Compare those games to the likes of New Super Mario Bros and its console sequel, both of which devolved the 2D series back to a state before the advancements of even Super Mario 3 in the aim of providing entertainment through nostalgia rather than gameplay. NSMB Wii's four player mode was cleverly balanced and showed Nintendo's experience in giving players opportunities to indulge their own naughty streaks, yet gave no such freedom to Mario himself, stuck running through a mobius strip of the same old levels and sights. Perhaps it was a sign that Nintendo were conscious that the Mario's impact and the glorious surreality of his world (observed objectively, the Mushroom Kingdom makes Lewis Carroll's imagination look like an accounting sheet) were dulled by familiarity and it was more important that players were able to make their own subversions than have Mario do it for them.
Yet as someone who grew up with Mario, loving every moment that he ate mushrooms to grow big and turned into a raccoon to fly, it's hard not to look at the recent iterations in the franchise and even amidst all the fun, for the games are still undeniably magnificent fun, wish that some hint of the old plumber's subversive streak would spark up behind those flat eyes and show me one of those unexpected, brilliant, deranged sights that we used to share together.
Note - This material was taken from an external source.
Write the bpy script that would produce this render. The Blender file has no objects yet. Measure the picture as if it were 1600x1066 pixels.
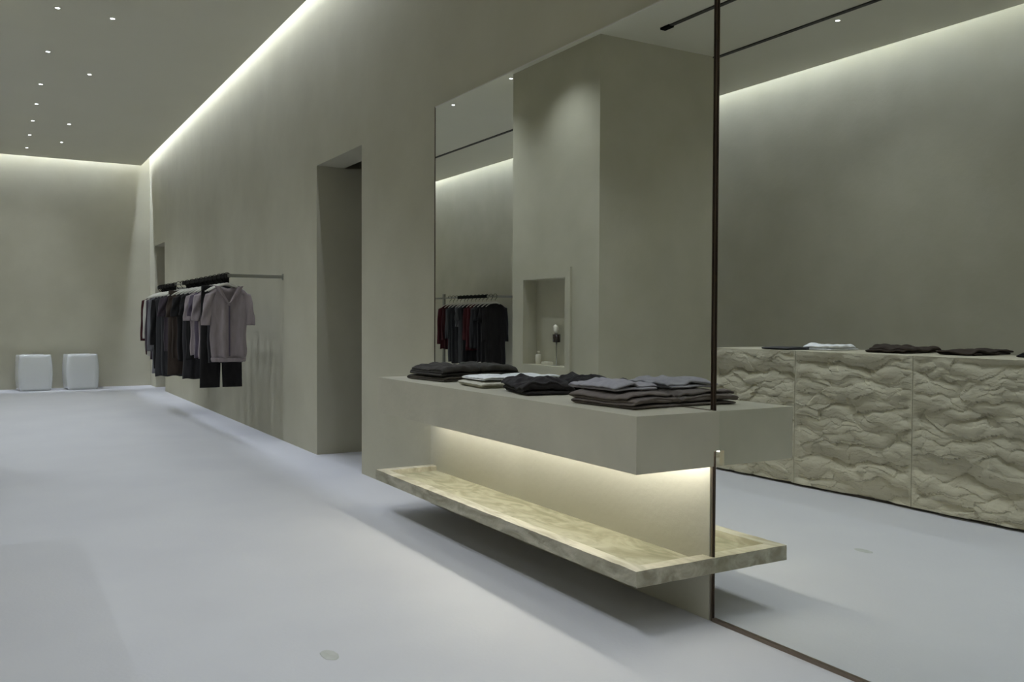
import bpy, bmesh, math, random
import numpy as np
from mathutils import Vector, Matrix, noise

scn = bpy.context.scene
col = scn.collection
PI = math.pi

# ------------------------------------------------------------------ camera
YAW, PITCH, ROLL, FPX, EYE = .5324, .0242, .0039, 1385.8, 1.2
F = Vector((math.cos(YAW) * math.cos(PITCH), math.sin(YAW) * math.cos(PITCH), -math.sin(PITCH)))
R0 = Vector((math.sin(YAW), -math.cos(YAW), 0.0)) * -1.0
U0 = F.cross(R0)
if U0.z < 0: U0 = -U0
R1 = R0 * math.cos(ROLL) + U0 * math.sin(ROLL)
U1 = -R0 * math.sin(ROLL) + U0 * math.cos(ROLL)
# the room is laid out left-handed in these numbers (x away, y towards the mirror wall); flip y into Blender's world
def W(p): return Vector((p[0], -p[1], p[2]))
cd = bpy.data.cameras.new('camera'); cam = bpy.data.objects.new('camera', cd); col.objects.link(cam)
f_, r_, u_ = W(F), W(R1), W(U1)
m = Matrix((( r_.x, u_.x, -f_.x, 0), (r_.y, u_.y, -f_.y, 0), (r_.z, u_.z, -f_.z, EYE), (0, 0, 0, 1)))
cam.matrix_world = m
cd.sensor_width = 36; cd.lens = FPX / 1600 * 36; cd.clip_start = .05; cd.clip_end = 100
scn.camera = cam

# ------------------------------------------------------------------ world, exposure
wd = bpy.data.worlds.new('world'); scn.world = wd; wd.use_nodes = True
wd.node_tree.nodes['Background'].inputs[0].default_value = (.5, .55, .6, 1)
wd.node_tree.nodes['Background'].inputs[1].default_value = .0
scn.view_settings.view_transform = 'Standard'; scn.view_settings.look = 'None'
scn.view_settings.gamma = 1; scn.view_settings.use_curve_mapping = False
scn.view_settings.exposure = -0.43
scn.cycles.max_bounces = 10; scn.cycles.diffuse_bounces = 6; scn.cycles.glossy_bounces = 5
scn.cycles.caustics_reflective = True; scn.cycles.caustics_refractive = False
scn.cycles.blur_glossy = .5
scn.cycles.sample_clamp_indirect = 12

SPOT_W, COVE_E, LED_E = 68.0, 190.0, 32.0
SPOT_COL = (.86, .93, 1.0)
COVE_COL = (.87, .96, 1.15)

# key sizes (x away from the camera along the mirror wall, y towards it, z up)
D = 2.48          # mirror wall
OY = -2.70        # opposite wall
XB = 16.95        # far wall
XF = -3.0         # wall behind the camera
CH = 3.873        # ceiling underside
TOPZ = 4.72

# ------------------------------------------------------------------ materials
def mat(name, base, rough=.8, metal=0.0, var=None, scale=3.0, bump=0.0, bscale=40.0, spec=.5, coat=0.0, detail=5, sheen=0.0, lo=.3, hi=.7, warp=0.0, stretch=None):
    mt = bpy.data.materials.new(name); mt.use_nodes = True
    nt = mt.node_tree; b = nt.nodes['Principled BSDF']
    b.inputs['Base Color'].default_value = (*base, 1); b.inputs['Roughness'].default_value = rough
    b.inputs['Metallic'].default_value = metal; b.inputs['Specular IOR Level'].default_value = spec
    b.inputs['Coat Weight'].default_value = coat; b.inputs['Sheen Weight'].default_value = sheen
    tc = nt.nodes.new('ShaderNodeTexCoord'); src = tc.outputs['Object']
    if stretch:
        mp = nt.nodes.new('ShaderNodeMapping'); mp.inputs['Scale'].default_value = stretch
        nt.links.new(src, mp.inputs[0]); src = mp.outputs[0]
    if var:
        n = nt.nodes.new('ShaderNodeTexNoise'); n.inputs['Scale'].default_value = scale
        n.inputs['Detail'].default_value = detail; n.inputs['Distortion'].default_value = warp
        r = nt.nodes.new('ShaderNodeValToRGB')
        r.color_ramp.elements[0].color = (*base, 1); r.color_ramp.elements[1].color = (*var, 1)
        r.color_ramp.elements[0].position = lo; r.color_ramp.elements[1].position = hi
        nt.links.new(src, n.inputs['Vector']); nt.links.new(n.outputs[0], r.inputs[0])
        nt.links.new(r.outputs[0], b.inputs['Base Color'])
    if bump:
        n2 = nt.nodes.new('ShaderNodeTexNoise'); n2.inputs['Scale'].default_value = bscale; n2.inputs['Detail'].default_value = 6
        bp = nt.nodes.new('ShaderNodeBump'); bp.inputs['Strength'].default_value = bump; bp.inputs['Distance'].default_value = .02
        nt.links.new(src, n2.inputs['Vector']); nt.links.new(n2.outputs[0], bp.inputs['Height'])
        nt.links.new(bp.outputs[0], b.inputs['Normal'])
    return mt

def emis(name, colr, s):
    mt = bpy.data.materials.new(name); mt.use_nodes = True
    b = mt.node_tree.nodes['Principled BSDF']; b.inputs['Base Color'].default_value = (.8, .8, .8, 1)
    b.inputs['Emission Color'].default_value = (*colr, 1); b.inputs['Emission Strength'].default_value = s
    return mt

M = {}
M['plaster'] = mat('plaster', (.475, .455, .355), .9, var=(.525, .505, .40), scale=2.2, bump=.06, bscale=25, spec=.2)
M['ceiling'] = mat('ceiling_paint', (.70, .68, .565), .95, var=(.72, .70, .585), scale=1.2, spec=.1)
M['floor'] = mat('microcement', (.535, .535, .565), .55, var=(.57, .57, .595), scale=1.6, bump=.05, bscale=60, spec=.35)
M['counter'] = mat('counter_plaster', (.45, .43, .345), .85, var=(.52, .495, .40), scale=3.2, bump=.10, bscale=30, spec=.25)
M['panel'] = mat('panel_plaster', (.50, .485, .405), .85, var=(.54, .525, .445), scale=2.5, bump=.08, bscale=30, spec=.2)
M['bench'] = mat('bench_stone', (.27, .25, .18), .55, var=(.48, .455, .365), scale=3.6, detail=10, warp=1.6, bump=.12, bscale=14, lo=.33, hi=.66, spec=.4, stretch=(1.0, 2.6, 3.0))
M['bench_tray'] = mat('bench_tray_stone', (.20, .195, .125), .6, var=(.33, .315, .225), scale=3.4, detail=12, warp=2.2, bump=.2, bscale=12, lo=.36, hi=.62, spec=.3, stretch=(1.0, 2.2, 1.0))
M['rough'] = mat('split_stone', (.43, .40, .31), .9, var=(.52, .49, .385), scale=3.5, detail=8, warp=.8, bump=.35, bscale=30, spec=.15, stretch=(1, 1, 2.2))
M['stone_top'] = mat('honed_stone', (.50, .47, .37), .6, var=(.56, .53, .43), scale=5, spec=.3)
M['dark_gap'] = mat('dark_plinth', (.035, .028, .02), .8)
M['bronze'] = mat('dark_bronze', (.07, .05, .035), .35, metal=.8)
M['bronze_light'] = mat('brushed_bronze', (.24, .19, .15), .35, metal=.9)
M['steel'] = mat('brushed_steel', (.30, .30, .27), .38, metal=.85)
M['black'] = mat('black_metal', (.010, .009, .008), .8, spec=.1)
M['track'] = mat('track_black', (.05, .048, .04), .7)
M['white_hanger'] = mat('white_hanger', (.62, .60, .55), .45)
M['ceramic'] = mat('white_glaze', (.74, .76, .76), .06, coat=.8, bump=.22, bscale=3.0)
M['wax'] = mat('cream_wax', (.68, .65, .55), .5)
M['amber'] = mat('dark_glass', (.03, .02, .015), .2)
mr = bpy.data.materials.new('mirror_silver'); mr.use_nodes = True
b = mr.node_tree.nodes['Principled BSDF']
b.inputs['Base Color'].default_value = (.905, .925, .90, 1); b.inputs['Metallic'].default_value = 1; b.inputs['Roughness'].default_value = 0
M['mirror'] = mr
M['cove'] = emis('cove_diffuser', COVE_COL, COVE_E)
M['cove_soft'] = emis('cove_diffuser_soft', COVE_COL, COVE_E * .58)
M['led'] = emis('led_diffuser', (1.0, .98, .89), LED_E)
M['lens'] = emis('spot_lens', (.92, .96, 1.0), 12.0)

# ------------------------------------------------------------------ mesh helpers
def link(name, bm, m, parent=None, smooth=False, loc=None):
    me = bpy.data.meshes.new(name)
    bmesh.ops.recalc_face_normals(bm, faces=bm.faces)
    bm.to_mesh(me); bm.free()
    if smooth:
        for p in me.polygons: p.use_smooth = True
    for k in (m if isinstance(m, (list, tuple)) else [m]): me.materials.append(k)
    o = bpy.data.objects.new(name, me); col.objects.link(o)
    if parent: o.parent = parent
    if loc is not None: o.location = W(loc)
    return o

def box(bm, x0, x1, y0, y1, z0, z1, mi=0):
    vs = [bm.verts.new(W((x, y, z))) for x in (x0, x1) for y in (y0, y1) for z in (z0, z1)]
    for q in ((0, 1, 3, 2), (4, 6, 7, 5), (0, 4, 5, 1), (2, 3, 7, 6), (0, 2, 6, 4), (1, 5, 7, 3)):
        f = bm.faces.new([vs[i] for i in q]); f.material_index = mi
    return vs

def bevel_all(bm, w, seg=2):
    bmesh.ops.bevel(bm, geom=list(bm.edges), offset=w, segments=seg, affect='EDGES', profile=.5)

def boxobj(name, m, x0, x1, y0, y1, z0, z1, parent=None, bev=0.0, org=None):
    """box from world extents; with a parent at org the mesh is made relative to it"""
    o = org or (0, 0, 0)
    bm = bmesh.new(); box(bm, x0 - o[0], x1 - o[0], y0 - o[1], y1 - o[1], z0 - o[2], z1 - o[2])
    if bev: bevel_all(bm, bev)
    return link(name, bm, m, parent)

def tube(bm, pts, r, n=8):
    """tube through pts (room coordinates), r a number or a list"""
    pts = [W(p) for p in pts]; rings = []
    for i, p in enumerate(pts):
        a = pts[max(i - 1, 0)]; c = pts[min(i + 1, len(pts) - 1)]
        t = (c - a).normalized(); s = t.cross(Vector((0, 0, 1)))
        if s.length < .05: s = t.cross(Vector((0, 1, 0)))
        s.normalize(); u = s.cross(t); rr = r[i] if isinstance(r, (list, tuple)) else r
        rings.append([bm.verts.new(p + (s * math.cos(2 * PI * k / n) + u * math.sin(2 * PI * k / n)) * rr) for k in range(n)])
    for a, c in zip(rings, rings[1:]):
        for k in range(n): bm.faces.new((a[k], a[(k + 1) % n], c[(k + 1) % n], c[k]))
    bm.faces.new(rings[0]); bm.faces.new(rings[-1][::-1])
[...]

Like the return of a stripy raccoon tail from a leaf or the well-timed appearances of a certain dinosaur steed, Mario and his games will be forever welcome on my television, but it's becoming harder to suppress the feeling that Nintendo see them more as commodities than canvases for experimentation and breaking new ground. Each goomba, koopa, boo and bullet still induce the same wide grins as in childhood, but my greatest nostalgia is for the days when my companion on those adventures was an anarchist rather than a bank manager.